Tuesday, June 29, 2010

Bearishness Inflating Treasury Mini-Bubble

John Hussman has a truly interesting weekly piece out titled Recession Warning. While I share his views that stocks are fundamentally overvalued, I find it curious that he projects a double dip recession by in part utilizing the Economic Cycle Research Institute's Weekly Leading Indicator as a proxy for another indicator (ISM less than 54), even though ECRI went on record last week that the sharp drop in the WLI did not presage a new recession. ECRI's reasoning was that its non-disclosed Long Leading Indicators look OK. Right now my working assumption is for a growth slowdown.

The Hussman piece is a fine read with many superb observations. He is forecasting a deflationary bust followed by high inflation. He therefore warns gold owners of a likely down-move ahead. We shall see. If he's wrong, and all we have is a growth slowdown or a mild recession as in 2001, money-printing will likely save the day and all that would happen to gold would be another buying opportunity.

The Consumer Metrics Institute composite index, and especially the retail index, have bounced a bit in the past week, and the bear side of matters has gotten a reasonable amount of play. Also, when so many stock charts look heavy, one wants to look for the snapback/short covering rallies. In other words, I am moving from a zero stock allocation except for Apple to something above zero. With Wal-Mart collapsed under $50 again, the bear case on retailing is well known. Perhaps some high quality GARP (growth at a reasonable price) stocks such as TJX, which I bought today, and which have huge cash flow, dividends above a 2-year Treasury yield, and high safety/low price earnings ratio, ultimately can outperform the alternatives. That is at least what Jeremy Grantham believes, who gives U. S. high quality (not large cap or small cap) stocks his top ranking for total return on his famous 7-year horizon in his last, recent update.

Regular readers know that I have repeatedly described buying Treasuries and have pointed out how unpopular they were and thus were a contrarian play. Price appreciation changes matters.
The U. S. has miserable and deteriorating public finances and lies about Fannie and Freddie being off-budget; and may well not even pass a budget for next fiscal year on the risible excuse that a deficit commission is going to report in December.

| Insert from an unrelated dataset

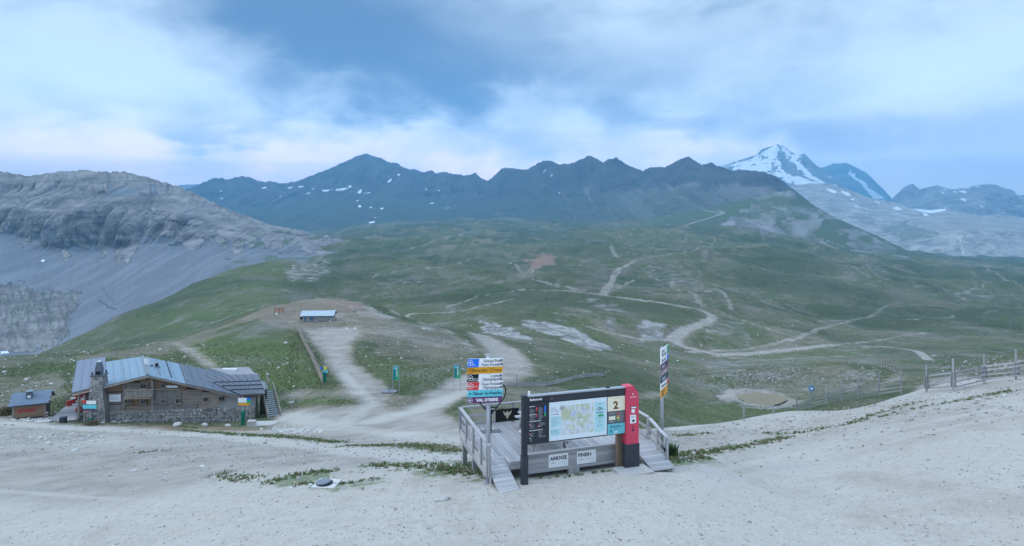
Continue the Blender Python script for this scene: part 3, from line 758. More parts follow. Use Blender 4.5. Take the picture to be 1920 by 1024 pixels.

Gold is not in a bubble, but Treasuries are close. 0.6% yield yearly for 2 years? With the CPI at a minimum of 1-2%, and much more if you go with John Williams' analysis? A lot of scared money may have fled Europe for Treasuries, and can leave as quickly as it arrived. The 10-year at 3% in an expansion is a lot less attractive than it was in 2008 at over 4% with a depression on the way.